House fires can cause devastating damage once they're out of control. But don't panic. You can do plenty to put out a small fire. The key is to be prepared. 

Make sure you have the right equipment to hand. Here's what you need: 

 

1. Fire extinguisher 

This seems like an obvious piece of life-saving kit. But some extinguishers could actually make your fire worse. 

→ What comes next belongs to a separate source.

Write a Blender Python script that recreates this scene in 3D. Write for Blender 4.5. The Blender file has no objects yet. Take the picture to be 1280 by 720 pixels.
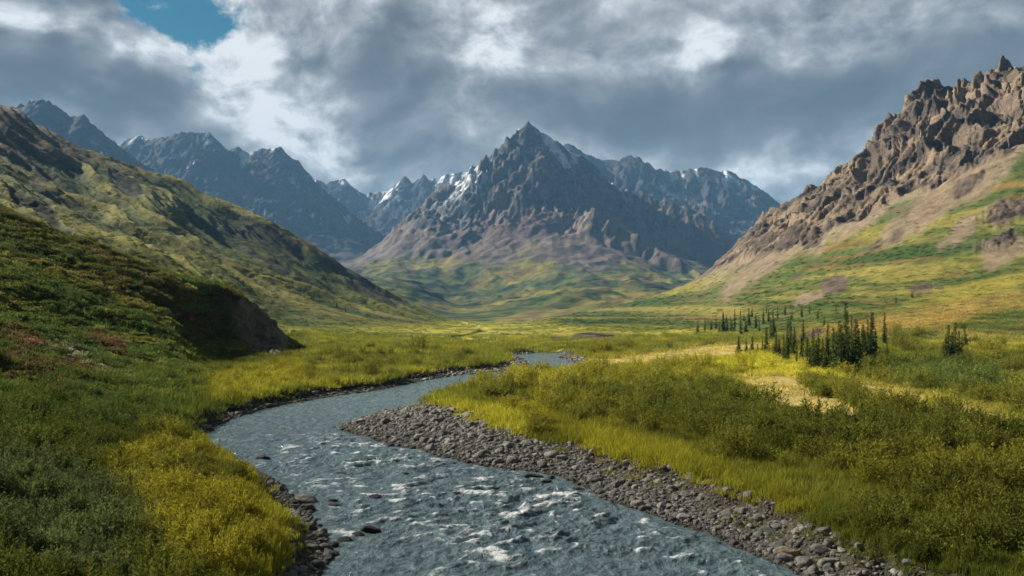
import bpy, math, random
import numpy as np
from math import radians, sin, cos, pi
rng = np.random.default_rng(7)
random.seed(7)
SC = bpy.context.scene
ROOT = SC.collection
F, HOR, CH = 900.0, 395.0, 8.0          # focal length in photo pixels, horizon row, eye height (m)
def zp(Y, py): return CH + Y*(HOR-py)/F
def ux(px): return (px-640.0)/F

# ------------------------------------------------------------------ noise
from concurrent.futures import ThreadPoolExecutor
POOL = ThreadPoolExecutor(4)
def par(fn):                                # run an elementwise array function in four threads
    def w(*a, **k):
        arr = [q for q in a if isinstance(q, np.ndarray) and q.ndim]
        if not arr or max(q.size for q in arr) < 20000: return fn(*a, **k)
        sh = np.broadcast(*arr).shape; ch = 12
        fl = [np.array_split(np.broadcast_to(q, sh).reshape(-1), ch) if isinstance(q, np.ndarray) and q.ndim else [q]*ch for q in a]
        r = list(POOL.map(lambda z: fn(*z, **k), zip(*fl)))
        if isinstance(r[0], tuple): return tuple(np.concatenate([q[i] for q in r]).reshape(sh) for i in range(len(r[0])))
        return np.concatenate(r).reshape(sh)
    return w
_rs = np.random.RandomState(11)
PERM = np.concatenate([_rs.permutation(512)]*3).astype(np.int32)
_a = _rs.rand(512)*2*np.pi
G2 = np.stack([np.cos(_a), np.sin(_a)], 1).astype(np.float32)
_g = _rs.randn(512, 3); G3 = (_g/np.linalg.norm(_g, axis=1)[:, None]).astype(np.float32)
def fade(t): return t*t*t*(t*(t*6-15)+10)
def n2(x, y, s=0):
    x = np.asarray(x, np.float64)+s*17.31; y = np.asarray(y, np.float64)-s*9.77
    xi = np.floor(x); yi = np.floor(y); fx = (x-xi).astype(np.float32); fy = (y-yi).astype(np.float32)
    xi = xi.astype(np.int64) & 511; yi = yi.astype(np.int64) & 511
    def g(dx, dy):
        h = PERM[PERM[(xi+dx) & 511]+((yi+dy) & 511)] & 511
        return G2[h, 0]*(fx-dx)+G2[h, 1]*(fy-dy)
    u = fade(fx); v = fade(fy)
    a = g(0, 0); b = g(1, 0); c = g(0, 1); d = g(1, 1)
    return (a+u*(b-a)+v*((c+u*(d-c))-(a+u*(b-a))))*1.4
def n3(x, y, z, s=0):
    x = np.asarray(x, np.float64)+s*13.7; y = np.asarray(y, np.float64)+s*5.1; z = np.asarray(z, np.float64)-s*3.3
    xi = np.floor(x); yi = np.floor(y); zi = np.floor(z)
    fx = (x-xi).astype(np.float32); fy = (y-yi).astype(np.float32); fz = (z-zi).astype(np.float32)
    xi = xi.astype(np.int64) & 511; yi = yi.astype(np.int64) & 511; zi = zi.astype(np.int64) & 511
    def g(dx, dy, dz):
        h = PERM[PERM[PERM[(xi+dx) & 511]+((yi+dy) & 511)]+((zi+dz) & 511)] & 511
        return G3[h, 0]*(fx-dx)+G3[h, 1]*(fy-dy)+G3[h, 2]*(fz-dz)
    u = fade(fx); v = fade(fy); w = fade(fz)
    def lx(dy, dz):
        a = g(0, dy, dz); b = g(1, dy, dz); return a+u*(b-a)
    a = lx(0, 0); b = lx(1, 0); c = lx(0, 1); d = lx(1, 1)
    e = a+v*(b-a); f = c+v*(d-c)
    return (e+w*(f-e))*1.5
@par
def fbm(x, y, o=5, s=0, gain=.5, lac=2.03):
    t = 0; a = 1; n = 0
    for i in range(o):
        t = t+a*n2(x, y, s+i*3); n += a; a *= gain; x, y = (x*.8-y*.6)*lac, (x*.6+y*.8)*lac
    return t/n
@par
def ridged(x, y, o=5, s=0, gain=.5, lac=2.07):
    t = 0; a = 1; n = 0; w = 1
    for i in range(o):
        r = (1-np.abs(n2(x, y, s+i*3)))**2*w; w = np.clip(r*1.6, 0, 1)
        t = t+a*r; n += a; a *= gain; x, y = (x*.8-y*.6)*lac, (x*.6+y*.8)*lac
    return t/n
@par
def ridged3(x, y, z, o=4, s=0, gain=.5, lac=2.07):
    t = 0; a = 1; n = 0
    for i in range(o):
        t = t+a*(1-np.abs(n3(x, y, z, s+i*3))*1.3)**2; n += a; a *= gain; x, y, z = x*lac, y*lac, z*lac
    return t/n
@par
def worley2(x, y, s=0):
    xi = np.floor(x).astype(np.int64); yi = np.floor(y).astype(np.int64)
    f1 = np.full(np.shape(x), 9., np.float32); f2 = f1.copy(); idv = np.zeros(np.shape(x), np.float32)
    for dx in (-1, 0, 1):
        for dy in (-1, 0, 1):
            h = PERM[PERM[(xi+dx+s*7) & 511]+((yi+dy) & 511)] & 511; h2 = PERM[h+137] & 511
            d = np.hypot(xi+dx+h/512.-x, yi+dy+h2/512.-y).astype(np.float32)
            c = d < f1; f2 = np.where(c, f1, np.minimum(f2, d)); idv = np.where(c, h/512., idv); f1 = np.where(c, d, f1)
    return f1, f2, idv
def ss(a, b, x):
    t = np.clip((x-a)/(b-a+1e-12), 0, 1); return t*t*(3-2*t)
def lerp(a, b, t): return a+(b-a)*t
def cmix(c, col, t): return c+(np.array(col, np.float32)-c)*np.asarray(t, np.float32)[..., None]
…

Foam-based extinguishers can't be used for chip or fat pan fires. Don’t use water extinguishers on cooking oil or electrical fires. Generally speaking, most extinguishers aren’t suitable for kitchen fires. However, some are ideal for small living room or bedroom fires. 

 

Most extinguishers can be used on soft furnishings and carpets. Before buying, check what your extinguisher can be used for. And always make sure you're using the correct extinguisher. Also, keep extinguishers well out of reach of small children.

 

3. Fire safety blanket 

This is good for cooking or electrical fires. (Most extinguishers can’t be used for these). It starves the fire of oxygen. You can also use it when clothing catches fire. Keep a fire blanket on your wall or in a cupboard. (Make sure it is easy to access in an emergency).

 

Only buy fire blanket from a reputable seller online. They should have a proven track record in the fire safety market. Avoid the cheapest options. These might not be as effective. 

 

3. Baking soda or salt 

These are unexpected but highly effective ingredients for grease fires. Baking soda will probably work for smaller fires. It releases carbon dioxide when heated. This starves the fire of oxygen. Salt really absorbs the heat from larger fires. Always keep tubs on standby when cooking.

 

4. Damp towel

Keep a towel handy in your kitchen. You can wet it and throw it on small fires. Use damp towels under doorways and over ventilation shafts. They can keep a more serious fire at bay. They can also stop deadly smoke spreading. You may not be able to escape bigger fires. In this case, fill a bathtub and flood your flat.

 

Smoke can be deadly if you breathe it in. Cover your mouth with a towel. Try to breathe through your nose only. Remember damp towels may not work for chip pan fires. Use a fire safety blanket and baking soda/salt.

 

5. Working fire alarm 

This doesn’t stop fires. It alerts you early so you can get to safety. Fire alarms are crucial if you’re out of the room or asleep. Test your alarm monthly. Change any batteries at least every six months. 

 

6. Fire escape ladders 

These could provide a much-needed escape route from apartments. Simply unfold and attach to the outside of your window. 

 

7. Accessible mobile or landline phone 

Sometimes, you can’t put out a fire yourself. That’s when you should call the fire service. Plan your escape route in advance. Then you can get out once you've made the call. Everyone in your house should know the number for fire services. They should also know the escape route. This includes children. They may not be able to rely on you in an emergency. You could be separated from them or injured.

 

8. A cool head

Fires can be frightening. It's easy to panic in the heat of the moment. Have a plan of action for each type of fire. You'll know exactly how to deal with it. And when to leave it to the experts.